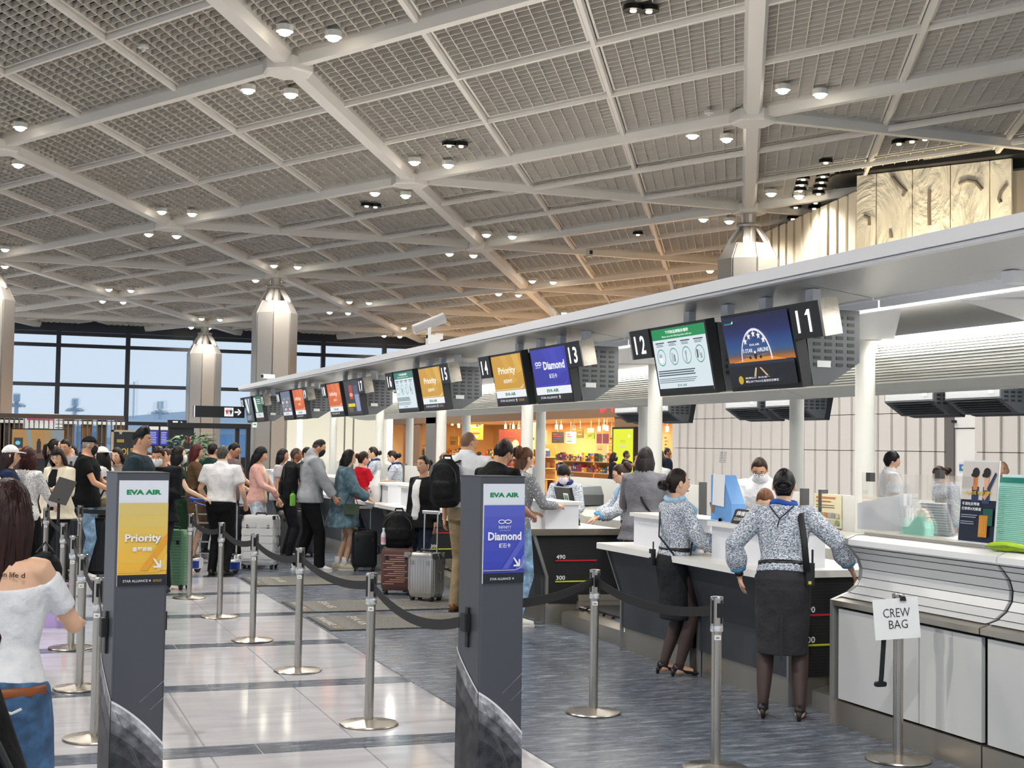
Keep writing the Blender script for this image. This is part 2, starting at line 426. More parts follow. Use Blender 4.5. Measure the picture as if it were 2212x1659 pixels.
# unlit round fittings and the dense spotlight array over the lounge block
b = MB(); b.lathe([(.10, 0), (.17, -.01), (.17, .08), (.05, .1)], 12); SP_CAN = b.mesh('housing', mat('222222', .3, .6))
b = MB(); b.lathe([(.05, -.03), (.06, -.01)], 10); SP_LENS = b.mesh('lens', mat((1, .95, .85), .4, 0, 5.0))
def spotlet(x, y, label, group):
    P = on_ceiling(x, y, -.04); t = thing('recessed_spotlight', label, 'light', P, 0, group); inst(SP_CAN, 'housing', t); inst(SP_LENS, 'lens', t)
for x0, y0, n in ((1735, 384, 4), (1731, 396, 0), (1719, 445, 5), (1778, 378, 5), (1762, 435, 5)):
    for k in range(n): spotlet(x0-3.2*k, y0+12.5*k, f"small black recessed spotlight, {('first','second','third','fourth','fifth')[k]} down in the {('upper left','','lower left','upper right','lower right')[(1735, 1731, 1719, 1778, 1762).index(x0)]} column by the carved panels", 'recessed spotlights by the carved panels')
for x, y, s in ((1953, 286, 'topmost'), (1942, 307, 'lower left'), (1970, 302, 'lower middle'), (1998, 297, 'lower right')): spotlet(x, y, f'small black recessed spotlight above the black bulkhead, {s} of four', 'four spotlights above the bulkhead')
for x, y, s in ((1368, 17, 'left'), (1402, 19, 'right')): spotlet(x, y, f'black open downlight at the top edge, {s} one of the two', None)
for x, y, s in ((970, 311, 'left'), (996, 312, 'right')): spotlet(x, y, f'unlit black downlight above the lit pair of the middle crossing, {s} one', None)
for x, y, s in ((792, 442, 'left'), (811, 444, 'right')): spotlet(x, y, f'unlit black downlight below the lit pair of the middle crossing, {s} one', None)
for x, y, s in ((1378, 504, 'beside a rib right of the black ceiling box'), (1784, 348, 'lone one under the rib by the bulkhead'), (1720, 500, 'lone one left of the ribbed wall')):
    spotlet(x, y, 'small black recessed spotlight, '+s, None)
P = on_ceiling(1273, 530, -.25); t = tag(MB().box((0, 0, 0), (.12, .3, .26)).box((0, -.16, 0), (.1, .02, .12), 1).build('ceiling_speaker', [mat('cfc8b8', .5), BLACK()]), 'small cream box speaker hanging from the middle of the ceiling', 'speaker'); t.location = P
for x, y, w in ((310, 98, 'upper left ceiling panel'), (1532, 240, 'panel left of the right beam crossing')):
    P = on_ceiling(x, y, -.05); t = tag(MB().lathe([(.1, 0), (.1, .05), (.05, .07)], 12).lathe([(.03, -.06), (.05, 0)], 8).build('sprinkler', mat('cfcac2', .4)), f'small white sprinkler head in the {w}', 'sprinkler'); t.location = P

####

Copy the material above in full and exactly, skipping pictures.

Keep writing the Blender script for this image. This is part 2, starting at line 426. More parts follow. Use Blender 4.5. Measure the picture as if it were 2212x1659 pixels.
# unlit round fittings and the dense spotlight array over the lounge block
b = MB(); b.lathe([(.10, 0), (.17, -.01), (.17, .08), (.05, .1)], 12); SP_CAN = b.mesh('housing', mat('222222', .3, .6))
b = MB(); b.lathe([(.05, -.03), (.06, -.01)], 10); SP_LENS = b.mesh('lens', mat((1, .95, .85), .4, 0, 5.0))
def spotlet(x, y, label, group):
    P = on_ceiling(x, y, -.04); t = thing('recessed_spotlight', label, 'light', P, 0, group); inst(SP_CAN, 'housing', t); inst(SP_LENS, 'lens', t)
for x0, y0, n in ((1735, 384, 4), (1731, 396, 0), (1719, 445, 5), (1778, 378, 5), (1762, 435, 5)):
    for k in range(n): spotlet(x0-3.2*k, y0+12.5*k, f"small black recessed spotlight, {('first','second','third','fourth','fifth')[k]} down in the {('upper left','','lower left','upper right','lower right')[(1735, 1731, 1719, 1778, 1762).index(x0)]} column by the carved panels", 'recessed spotlights by the carved panels')
for x, y, s in ((1953, 286, 'topmost'), (1942, 307, 'lower left'), (1970, 302, 'lower middle'), (1998, 297, 'lower right')): spotlet(x, y, f'small black recessed spotlight above the black bulkhead, {s} of four', 'four spotlights above the bulkhead')
for x, y, s in ((1368, 17, 'left'), (1402, 19, 'right')): spotlet(x, y, f'black open downlight at the top edge, {s} one of the two', None)
for x, y, s in ((970, 311, 'left'), (996, 312, 'right')): spotlet(x, y, f'unlit black downlight above the lit pair of the middle crossing, {s} one', None)
for x, y, s in ((792, 442, 'left'), (811, 444, 'right')): spotlet(x, y, f'unlit black downlight below the lit pair of the middle crossing, {s} one', None)
for x, y, s in ((1378, 504, 'beside a rib right of the black ceiling box'), (1784, 348, 'lone one under the rib by the bulkhead'), (1720, 500, 'lone one left of the ribbed wall')):
    spotlet(x, y, 'small black recessed spotlight, '+s, None)
P = on_ceiling(1273, 530, -.25); t = tag(MB().box((0, 0, 0), (.12, .3, .26)).box((0, -.16, 0), (.1, .02, .12), 1).build('ceiling_speaker', [mat('cfc8b8', .5), BLACK()]), 'small cream box speaker hanging from the middle of the ceiling', 'speaker'); t.location = P
for x, y, w in ((310, 98, 'upper left ceiling panel'), (1532, 240, 'panel left of the right beam crossing')):
    P = on_ceiling(x, y, -.05); t = tag(MB().lathe([(.1, 0), (.1, .05), (.05, .07)], 12).lathe([(.03, -.06), (.05, 0)], 8).build('sprinkler', mat('cfcac2', .4)), f'small white sprinkler head in the {w}', 'sprinkler'); t.location = P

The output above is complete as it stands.